Enjoy the read by Allison Heaps - Corporate Wellness Advocate.

It's 5 p.m. and the onslaught continues. I'll go right after this last email. I've got to get this out. Perfect. I'm done. I can finish the rest on the train and when I get home. Did you say something? I'm just so busy, sorry. Sound familiar?

In Thrive, Ariana Huffington discusses our present need for digital detox from techno-stress in the first pillar of well-being, which encourages daily mindfulness. How many of you feel absolutely drained after an intense session of "doing work" aka drafting and answering emails? You may be suffering from the effects of "email apnea" discovered by Linda Stone. After noticing a disruption of her own breathing pattern when answering emails, Stone compiled research to support her hypothesis regarding the"email apnea" phenomenon. Email apnea occurs when there is "a temporary absence or suspension of breathing, or shallow breathing, while doing email."

Try to observe your own breathing the next time you engaging in an intense email session, you may be inclined to practice what Stone has also deemed "conscious computing." Once this awareness is awakened within you, the path to managing techno stress can begin.

Most recently, the New York Times Sunday Edition article,"Why You Hate Work" displayed the White Collar Salt Mine survey conducted by The Energy Project in conjunction with the Harvard Business Review. The results, derived from over 12,000 employees working in various industries, revealed that 66 percent of those surveyed do not have the ability to focus on one thing at work. Ms. Stone also coined the term "continuous partial attention" defined as "the state of always being partly tuned into everything while never being completely tuned into anything." Work zombies are among us.

The late Maya Angelou offered such a remedy:

If we step away for a time, we are not, as many may think and some will accuse, being irresponsible, but rather we are preparing ourselves to more ably perform our duties and discharge our obligations.
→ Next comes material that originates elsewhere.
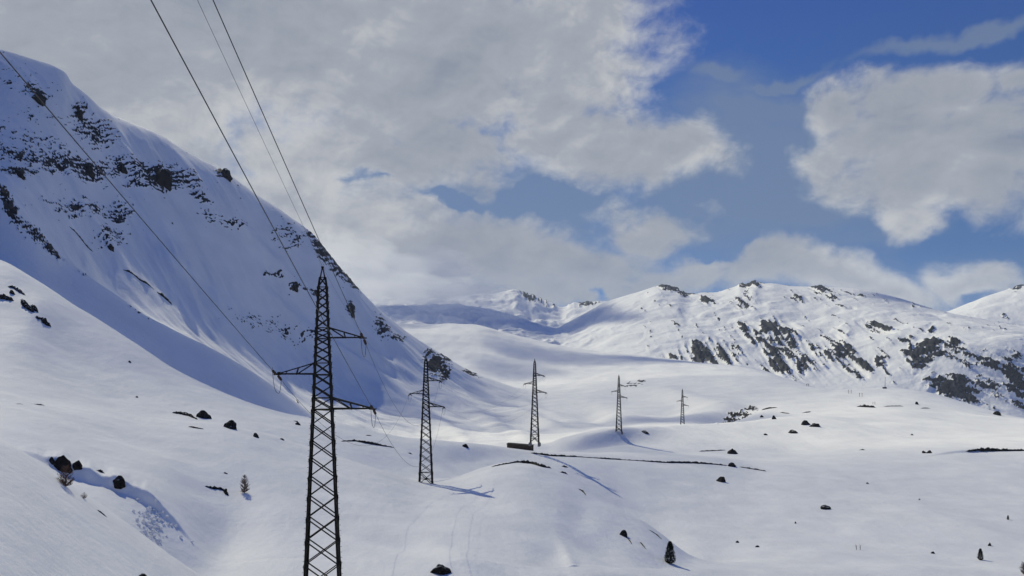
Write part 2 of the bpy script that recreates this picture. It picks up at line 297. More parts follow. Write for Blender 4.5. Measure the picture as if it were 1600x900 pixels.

The question remains, does your CEO or middle management support this type of behavior? Building a gym and yoga studio, a common guise for companies claiming they support wellness programs is not enough. Employee assistance websites and discounted gym memberships look great in a handbook. As most cynics argue, it would be nice to "step away" in theory, but will you have a job when you return?

What cannot be emphasized enough is that there must be top-down buy-in from management. As The Energy Project, and The Society of Human Resource Management continue to aggregate results concerning employee engagement and increased retention, there is hope. The Energy Project, has an impressive roster of clients, including Google and Apple that have achieved measurable results.

The good news is that The Third Metric is starting to resonate in organizations; Google has appointed Chade-Meng Tan as head of mindfulness training. Google, once again, on the path to redefining the way we live, encourages mindfulness and compassion among employees, how about your organization?